An Ongoing Disagreement as to the Cause of Climate Change

According to CSIRO’s 2014 annual survey of Australian attitudes to climate change, a strong majority of Australian’s believe that climate change is happening and support a variety of initiatives to address the potential impacts. However, the study concluded that there was an ongoing disagreement as to whether the cause of climate change are natural fluctuations or are the consequences of human activity. The CSIRO survey also found a pattern of ‘optimism bias’ – the belief that one is less likely than others to experience something negative. Many Australian’s believed that they would be least harmed by climate change while those most unlike themselves (those in poor, developing nations and people in the world generally) were more likely to be harmed.

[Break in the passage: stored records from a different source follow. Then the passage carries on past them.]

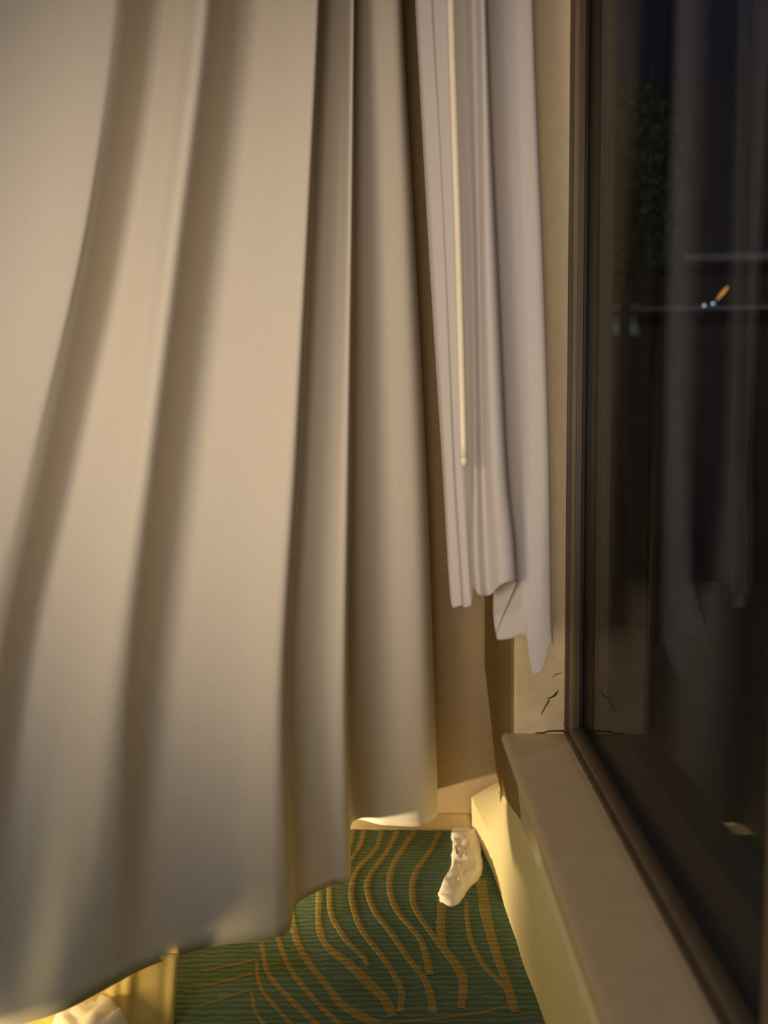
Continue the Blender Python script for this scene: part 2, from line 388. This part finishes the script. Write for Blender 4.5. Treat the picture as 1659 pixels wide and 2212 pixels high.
dr = empty('drape', (cols3[10][-1].x, cols3[10][-1].y, 0)); tag(dr, 'heavy cream curtain with deep vertical folds hanging on the left above the carpet', 'curtain')
bpy.context.view_layer.update(); inv = Matrix.Translation(-dr.location)
rows = [[inv @ p for p in r] for r in rows]
pn = grid('drape_panel', rows, M['drape'], dr, .004, 0)
# ------------------------------------------------------------------ sheer curtain
SY = [-420, 0, 300, 600, 1000]
SC = [
 ((880,897,913,930,955), (972,1285), 1.960),
 ((888,905,922,940,962), (978,1312), 1.935),
 ((910,930,948,962,978), (996,1308), 1.925),
 ((922,938,952,966,984), (1004,1312), 1.900),
 ((950,966,976,986,1000), (1018,1306), 1.890),
 ((970,984,994,1006,1016), (1022,1270), 1.830),
 ((985,1000,1010,1020,1026), (1034,1284), 1.785),
 ((1010,1024,1030,1036,1044), (1058,1286), 1.800),
 ((1026,1040,1046,1052,1066), (1084,1262), 1.755),
 ((1038,1050,1060,1072,1090), (1112,1256), 1.765),
 ((1040,1052,1064,1078,1096), (1112,1266), 1.820),
 ((1038,1050,1062,1074,1086), (1072,1372), 1.875),
 ((1075,1088,1098,1108,1118), (1100,1380), 1.860),
 ((1098,1112,1122,1132,1142), (1136,1374), 1.830),
 ((1115,1128,1138,1147,1158), (1150,1452), 1.820),
 ((1132,1144,1152,1162,1174), (1172,1446), 1.815),
 ((1140,1150,1160,1172,1184), (1190,1385), 1.820),
 ((1142,1151,1162,1174,1186), (1198,1425), 1.830),
]
cols3 = []
for xs, (hx, hy), d in SC:
    pts = [dep(x, y, d) for x, y in zip(xs, SY)]+[dep(hx-6, hy-90, d-.004), dep(hx, hy, d-.006)]
    cols3.append(spline(pts, 10))
sh = empty('sheer_curtain', (cols3[8][-1].x, cols3[8][-1].y, cols3[8][-1].z)); tag(sh, 'thin white sheer curtain bunched with ragged hem in front of the window reveal', 'curtain')
bpy.context.view_layer.update(); inv = Matrix.Translation(-sh.location)
rows = [[inv @ p for p in spline([c[r] for c in cols3], 6)] for r in range(len(cols3[0]))]
grid('sheer_panel', rows, M['sheer'], sh, .0015, 0)
# wand
wp = [dep(x, y, 1.72) for x, y in ((966,-420),(974,0),(981,250),(989,500),(996,760),(1002,990))]
wn = empty('curtain_wand', wp[-1]); tag(wn, 'slim cream curtain wand hanging down in front of the sheer', 'curtain wand')
bpy.context.view_layer.update()
bm = bmesh.new(); tube(bm, [p-wp[-1] for p in spline(wp, 5)], .0084, 14); obj('rod', bm, M['wand'], wn, True)
bm = bmesh.new(); tip = wp[-1]; t = (wp[-1]-wp[-2]).normalized()
tube(bm, [t*-.004, t*.006, t*.012, t*.016, t*.018], [.0082, .0086, .0075, .005, .002], 14); obj('end_cap', bm, M['wand'], wn, True)
# ------------------------------------------------------------------ things on the carpet
def crumple(name, outline, D_or_z, h, label, cat, m, n=26, seed=0, amp=1.0):
    # a lump of cloth: outline on the carpet, crumpled skin with folds over it
    pts = [onZ(x, y, D_or_z) for x, y in outline]
    c = sum(pts, Vector())/len(pts); ring = spline(pts+[pts[0]], 5)[:-1]; N = len(ring)
    bm = bmesh.new(); R = []
    for k in range(n):
        t = k/(n-1); r = math.cos(t*PI/2)**.7; z = math.sin(t*PI/2)**.8*h
        row = []
        for p in ring:
            q = (p-c)*max(r, .02); s = Vector((q.x*22+seed, q.y*22, z*30))
            f = noise.noise(s)*.5+noise.noise(s*2.3)*.3+noise.noise(s*5)*.12
            row.append(bm.verts.new((q.x+f*.012*amp*(1-t), q.y+f*.012*amp*(1-t), max(z+f*h*.45*amp*min(1, 3*t), 0))))
        R.append(row)
    for A, B in zip(R, R[1:]):
        for k in range(N): bm.faces.new((A[k], A[(k+1) % N], B[(k+1) % N], B[k]))
    bm.faces.new(R[-1]); bm.faces.new(R[0][::-1])
    o = obj(name, bm, m, None, True); o.location = (c.x, c.y, 0); tag(o, label, cat); return o
crumple('white_cloth', [(976,1796),(1030,1793),(1038,1850),(1042,1890),(1012,1922),(988,1955),(950,1950),(952,1922),(972,1885),(978,1840)], 0, .035,
        'small crumpled white cloth on the carpet at the foot of the window wall', 'cloth', M['white'], 24, 3, 1.5)
# yellow ribbed skirt below the near hem
p0 = onZ(372, 2236, 0); p1 = onZ(262, 2262, 0)
dv = (p1-p0); dv.z = 0; L0 = dv.length; dv.normalize(); nv = Vector((dv.y, -dv.x, 0))
if nv.y > 0: nv = -nv
sd = Vector((p0.x-.03, p0.y, 0)).normalized()
rows = []
for i in range(14):
    z = .222*i/13; row = []
    for j in range(61):
        u = j/60*(L0+.25); w = .0025*math.sin(u*130+1.4*math.sin(u*47))+.003*math.sin(u*57+1)
        row.append(Vector((0, 0, z))+dv*u+nv*(w-.02*(1-i/13)**2)+Vector((.022*(i/13), 0, 0)))
    row = [row[0]+sd*(.5*k/8)+Vector((0, 0, .0)) for k in range(8, 0, -1)]+row  # side return added edge-on to the camera, to shade the carpet beside it
    rows.append(row)
sk = grid('fabric_skirt', rows, M['skirt'], None, .006, 0); sk.location = p0
tag(sk, 'warmly lit yellow ribbed fabric skirt standing on the carpet under the near hem', 'fabric skirt')
crumple('bed_linen', [(150,2206),(215,2160),(268,2150),(284,2190),(280,2260),(200,2330),(110,2330),(90,2260)], 0, .16,
        'crumpled white linen heaped beside the yellow skirt in the bottom left corner', 'linen', M['white'], 40, 11, .6)
# ------------------------------------------------------------------ outside in the night
gd = bx('ground', (XG+.12, 16, -3, 24, -.6, -.5), M['ground']); tag(gd, kind='structure')
bl = empty('opposite_building', (5, 12, -.5)); tag(bl, 'dark building across the way seen through the window at night', 'building')
bpy.context.view_layer.update()
def bpart(name, d, m): return bx(name, (d[0]-5, d[1]-5, d[2]-12, d[3]-12, d[4]+.5, d[5]+.5), m, bl)
zt = onY(1500, 165, 12).z
bpart('facade', (1.0, 14, 12, 13.5, -.5, zt), M['dark'])
z1 = onY(1500, 548, 11.6).z; z2 = onY(1450, 662, 11.6).z
bpart('ledge', (3.9, 14, 11.6, 12, z1-.10, z1), M['ledge'])
bpart('ledge', (1.0, 14, 11.6, 12, z2-.06, z2), M['ledge'])
q0 = onY(1312, 664, 11.9); q1 = onY(1376, 720, 11.9)
bpart('window_frame', (q0.x-.05, q1.x+.05, 11.93, 12, q1.z-.05, q0.z+.05), M['ledge'])
bpart('lit_window', (q0.x, q1.x, 11.90, 11.95, q1.z, q0.z), M['litpane'])
def blob(name, p, r, m, parent=None):
    bm = bmesh.new(); bmesh.ops.create_icosphere(bm, subdivisions=2, radius=r); o = obj(name, bm, m, parent, True); o.location = p; return o
for i, (x, y) in enumerate(((1521, 660), (1540, 656))):
    p = onY(x, y, 11.5); w = empty('wall_lamp', p); bpy.context.view_layer.update()
    tag(w, ('left one of two small white lamps glowing on the dark ledge outside', 'right one of two small white lamps glowing on the dark ledge outside')[i], 'lamp', 'white ledge lamps')
    blob('bulb', (0, 0, 0), .02, M['lampw'], w)
    bm = bmesh.new(); tube(bm, [Vector((0, 0, -.07)), Vector((0, 0, -.03)), Vector((0, 0, -.02))], [.03, .03, .02]); obj('socket', bm, M['ledge'], w)
a = onY(1549, 647, 11.4); b_ = onY(1572, 620, 11.4); w = empty('tube_lamp', a)
bpy.context.view_layer.update(); tag(w, 'slanted orange tube lamp glowing outside beyond the glass', 'lamp')
bm = bmesh.new(); tube(bm, [Vector(), (b_-a)*.5, b_-a], [.012, .024, .014]); obj('tube', bm, M['lampo'], w, True)
bm = bmesh.new(); tube(bm, [Vector((0, .04, -.09)), Vector((0, .03, -.04)), Vector((0, .02, 0))], [.015, .015, .02]); obj('bracket', bm, M['ledge'], w)
# tree
tp = onY(1352, 500, 9.0)
tr = empty('tree', (tp.x, 9.0, -.5)); tag(tr, 'dark leafy tree standing outside beside the window frame', 'tree'); bpy.context.view_layer.update()
bm = bmesh.new(); tube(bm, [Vector((0, 0, 0)), Vector((.03, 0, 1.2)), Vector((-.02, .05, 2.4)), Vector((.05, 0, tp.z+.9))], [.11, .09, .07, .03]); obj('trunk', bm, M['bark'], tr, True)
bm = bmesh.new()
for k in range(2600):
    d = Vector((random.gauss(0, 1), random.gauss(0, 1), random.gauss(0, 1))).normalized()*random.random()**.45
    c = Vector((d.x*.62, d.y*.7, tp.z+.95+d.z*1.15)); s = .06
    u = Vector((random.gauss(0, 1), random.gauss(0, 1), random.gauss(0, 1))).normalized(); v = u.orthogonal().normalized()
    vs = [bm.verts.new(c+q) for q in (u*s, v*s*.45, -u*s, -v*s*.45)]; bm.faces.new(vs)
f = obj('foliage', bm, M['leaf'], tr); f['kind'] = 'stuff'
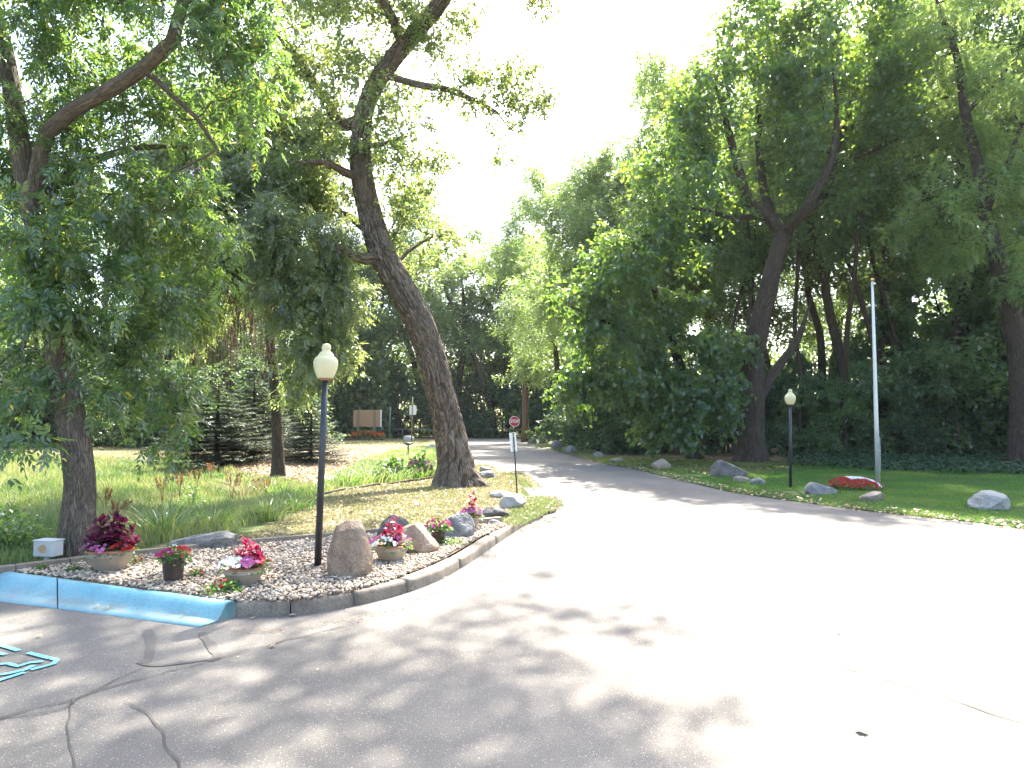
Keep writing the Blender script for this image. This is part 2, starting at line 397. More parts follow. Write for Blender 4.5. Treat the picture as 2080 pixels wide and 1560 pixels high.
def H(x, y):                      # height of the planted land left of the drive
    x = np.asarray(x, float); y = np.asarray(y, float)
    h = .12 * (1 - sstep(11, 17, y)) + .006
    bump_ = .05 * np.sin(x * .9 + 1) * np.sin(y * .7) * sstep(9, 13, y)
    sw = -.22 * sstep(-4.2, -6.5, x) * sstep(8, 10, y) * (1 - sstep(24, 32, y))
    bank = .35 * np.exp(-((x + 9) / 3.5) ** 2 - ((y - 27) / 5) ** 2)
    return h + bump_ + sw + bank
def Hs(x, y): return float(H(x, y))

KF = [(468, 1253), (530, 1253), (590, 1250), (655, 1243), (720, 1231), (780, 1217), (830, 1203), (890, 1180), (945, 1150), (1000, 1112), (1060, 1072), (1105, 1051)]
kf = [G(*p) for p in KF]
# smooth it
def smooth_line(pts, step):
    pts = [Vector(p) for p in pts]; out = []
    for i in range(len(pts) - 1):
        p0, p1, p2, p3 = pts[max(i - 1, 0)], pts[i], pts[i + 1], pts[min(i + 2, len(pts) - 1)]
        k = max(1, int((p2 - p1).length / step))
        for j in range(k):
            t = j / k
            out.append(.5 * ((2 * p1) + (p2 - p0) * t + (2 * p0 - 5 * p1 + 4 * p2 - p3) * t * t + (3 * p1 - p0 - 3 * p2 + p3) * t ** 3))
    out.append(pts[-1]); return out
kf = smooth_line(kf, .12)
def offset_line(pts, d):
    out = []
    for i, p in enumerate(pts):
        t = (pts[min(i + 1, len(pts) - 1)] - pts[max(i - 1, 0)]); t.z = 0; t.normalize()
        out.append(p + Vector((-t.y, t.x, 0)) * d)
    return out
kin = offset_line(kf, .16)       # to the left of travel = inland
EDGE = [(1130, 1040), (1134, 1026), (1120, 1005), (1092, 985), (1060, 967), (1018, 950), (975, 939), (958, 925), (952, 912), (950, 900), (930, 893), (880, 892)]
edge = [G(*p) for p in EDGE]
BF = [G(-330, 1181), G(0, 1222), G(200, 1247), G(405, 1275)]
BG = [G(-330, 1164, .012), G(0, 1205, .012), G(200, 1231, .012), G(440, 1262, .012)]
BT = [G(-330, 1116, .14), G(0, 1160, .14), G(200, 1188, .14), G(464, 1225, .128)]
land_poly = [(-60, 8.5), (BT[0].x, BT[0].y + .05), (BT[1].x, BT[1].y + .05), (BT[2].x, BT[2].y + .05), (BT[3].x - .02, BT[3].y + .05)]
land_poly += [(p.x, p.y) for p in kin[1:]] + [(p.x, p.y) for p in smooth_line(edge, .4)] + [(-14, 72.5), (-60, 73), (-200, 74)]
DRY = [(300, 1125), (640, 1095), (860, 1075), (1010, 1062), (1040, 1075), (1145, 1040), (1140, 1005), (1060, 955), (990, 940), (940, 940), (900, 952), (780, 975), (690, 990), (600, 1040), (520, 1085), (400, 1100)]
MULCH = [(440, 945), (500, 915), (560, 908), (720, 905), (760, 915), (720, 940), (680, 950), (640, 975), (560, 968), (480, 958)]
BED = [(-80, 1166), (0, 1157), (200, 1182), (455, 1219), (590, 1219), (700, 1204), (800, 1176), (880, 1145), (950, 1104), (1000, 1080), (1030, 1067), (1015, 1062), (860, 1075), (640, 1095), (465, 1110), (250, 1132), (30, 1160)]
def land_zone(V):
    px, py = proj(V[:, 0], V[:, 1], V[:, 2]); z = np.zeros((len(V), 4)); z[:, 3] = 1
    wob = np.array([noise.noise(Vector((a * .8, b * .8, 0))) for a, b in zip(V[:, 0], V[:, 1])])
    px2 = px + wob * 26; py2 = py + wob * 8
    far = (py2 < 934) & (V[:, 1] > 18); z[far, 0] = 1
    z[inpoly(px2, py2, DRY), 0] = 1
    z[inpoly(px2, py2, MULCH), 1] = 1
    b = inpoly(px, py, [(p[0], p[1] + 6) for p in BED]) | ((V[:, 1] < 9) & (px > 440)); z[b, 2] = 1
    return z
sheet('land', land_poly, M['land'], H, [(.22, -9, 3, 5, 13), (.7, -16, 3, 13, 32), (3, -60, 2, 32, 72)], land_zone)

RE = [(2700, 1165), (2080, 1075), (1900, 1053), (1700, 1030), (1500, 1002), (1400, 980), (1300, 956), (1200, 936), (1130, 917), (1085, 903), (1050, 895)]
redge = smooth_line([G(*p) for p in RE], .5)
road_poly = [(-40, -3), (40, -3)] + [(p.x + .6, p.y + .15) for p in redge] + [(4.0, 71), (120, 72.5), (120, 79), (-150, 79), (-150, 71.5), (-20, 71.0)]
# left limit of the drive hides under land and kerbs
road_poly += [(p.x - .5, p.y) for p in reversed(smooth_line(edge, .5)[:-3])] + [(p.x - .05, p.y + .02) for p in reversed(kin)] + [(BT[2].x, BT[2].y - .02), (BT[1].x, BT[1].y - .02), (BT[0].x, BT[0].y - .02), (-40, 10)]
sheet('road', road_poly, M['asphalt'], lambda x, y: x * 0.0, [(1.0, -8, 8, 0, 14), (4, -40, 30, 14, 70)])
rl_poly = [(p.x, p.y) for p in redge] + [(3.3, 71.8), (120, 72.3), (150, 20)]
def RZ(V):
    px, py = proj(V[:, 0], V[:, 1], V[:, 2]); z = np.zeros((len(V), 4)); z[:, 3] = 1
    wob = np.array([noise.noise(Vector((a * .4, b * .4, 3))) for a, b in zip(V[:, 0], V[:, 1])]) * 8
    woods = (py + wob < 934) & (V[:, 1] > 20) & (px > 1180) & (px < 1640); z[woods, 1] = .8
    woods = (py + wob < 925) & (V[:, 1] > 22) & (px > 1640); z[woods, 2] = .9
    z[(V[:, 1] > 45) & (px < 1130), 0] = 1
    return z
def HR(x, y):
    return .02 + .10 * sstep(0, 6, (np.asarray(x) - 3) * .5 + 0 * y)
sheet('lawn', rl_poly, M['land'], lambda x, y: .025 + 0 * x, [(.6, 2, 20, 8, 34), (3, -2, 60, 34, 72)], RZ)
gp = [(-500, -300), (500, -300), (500, 900), (-500, 900)]
go = sheet('ground', gp, M['land'], lambda x, y: -.35 + 0 * x, [(60, -480, 480, -290, 880)], lambda V: np.tile([.4, .2, 0, 1], (len(V), 1)))
vp = [(-200, 78.6), (200, 78.6), (220, 200), (-220, 200)]
sheet('verge', vp, M['land'], lambda x, y: .03 + 0 * x, [(6, -150, 150, 80, 190)], lambda V: np.tile([.5, .1, 0, 1], (len(V), 1)))

# concrete kerb, cut into stones with open joints
def kerb():
    prof = [(0, 0), (.006, .085), (.014, .112), (.04, .125), (.13, .125), (.15, .118), (.155, .02)]
    L = [0]
    for i in range(1, len(kf)): L.append(L[-1] + (kf[i] - kf[i - 1]).length)
    cuts = [0]; rr = random.Random(4); 
    for p in ((590, 1250), (720, 1231), (830, 1203), (935, 1157), (1010, 1106)):
        q = G(*p); cuts.append(L[min(range(len(kf)), key=lambda i: (kf[i] - q).length)])
    cuts.append(L[-1])
    def at(s):
        for i in range(1, len(L)):
            if L[i] >= s: break
        t = (s - L[i - 1]) / (L[i] - L[i - 1]); a = kf[i - 1].lerp(kf[i], t)
        d = (kf[i] - kf[i - 1]).normalized(); return a, Vector((-d.y, d.x, 0))
    V, Fc, seg = [], [], []
    for c in range(len(cuts) - 1):
        s0, s1 = cuts[c] + .006, cuts[c + 1] - .006; k = max(2, int((s1 - s0) / .05)); sg = rr.random(); dz = rr.uniform(-.006, .004)
        b0 = len(V)
        for j in range(k + 1):
            a, nrm = at(s0 + (s1 - s0) * j / k)
            e = .008 if j in (0, k) else 0
            for (u, z) in prof:
                nz = noise.noise(Vector((a.x * 9, a.y * 9, u * 20 + z * 20))) * .005
                V.append(a + nrm * (u + nz + (e if u < .05 else -e)) + Vector((0, 0, max(0, z + dz - (e if z > .05 else 0) + nz * .6) - .002)))
        m_ = len(prof)
        for j in range(k):
            for q in range(m_ - 1):
                Fc.append((b0 + j * m_ + q, b0 + (j + 1) * m_ + q, b0 + (j + 1) * m_ + q + 1, b0 + j * m_ + q + 1)); seg.append(sg)
        for e0 in (b0, b0 + k * m_):
            for q in range(1, m_ - 1):
                Fc.append((e0, e0 + q, e0 + q + 1, e0 + q + 1)); seg.append(sg)
    quads = [f for f in Fc if f[2] != f[3]]; qs = [s for f, s in zip(Fc, seg) if f[2] != f[3]]
    tris = [f[:3] for f in Fc if f[2] == f[3]]; ts = [s for f, s in zip(Fc, seg) if f[2] == f[3]]
    me = npmesh('kerb', [tuple(v) for v in V], [np.array(quads), np.array(tris)])
    attr(me, 'seg', qs + ts)
    tag(link('kerb', me, M['kerb']), 'grey concrete kerb stones with open joints curving round the gravel bed', kind='structure')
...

Contracted by the Garnaut Climate Change Review team, the CSIRO reviewed a number of recent studies examining Australians’ views of climate change. A total of 22 studies were reviewed and analysed. From this existing research it was concluded that most Australians believe that climate is changing, but fewer believe that the change is attributable to human activity. This belief in climate change and its drivers has waned during the last few years, reflecting trends in other Western countries. Beliefs about climate change are strongly related to political preferences, voting behaviours and gender, while no clear relationships between these beliefs and location, income or age have been shown.

 

Australia Needs to Take Action on Climate Change

While there was no clear consensus on what policy actions Australians prefer, such as setting a carbon price or establishing an emissions trading scheme, the study did conclude that most Australians believe that Australia should take action on climate change without waiting for a global consensus.

A recent ReachTEL survey of 2400 people concluded the same. Conducted for a coalition of environmental groups, 64 per cent of respondents stated that they were more likely to vote for a party seeking 100 per cent renewable energy in 20 years. 48 per cent of respondents also said they were more likely to support a party reducing Australia’s net carbon emissions to zero by 2050. The survey concluded that 56.4 per cent of Australians want the government to do more to address climate change. 27.8 per cent believed the current policies were correct and only 9.9 per cent wanted less action on climate change.

Australia has one of the highest per capita emissions of carbon dioxide in the world. If every person in the world produced the same green house gas levels as each Australian, the world would produce approximately 560% more green house gas emissions. To combat this, Australian’s need to do more to lower their own personal carbon footprints, while continuing to push their government for a tougher stance on climate change.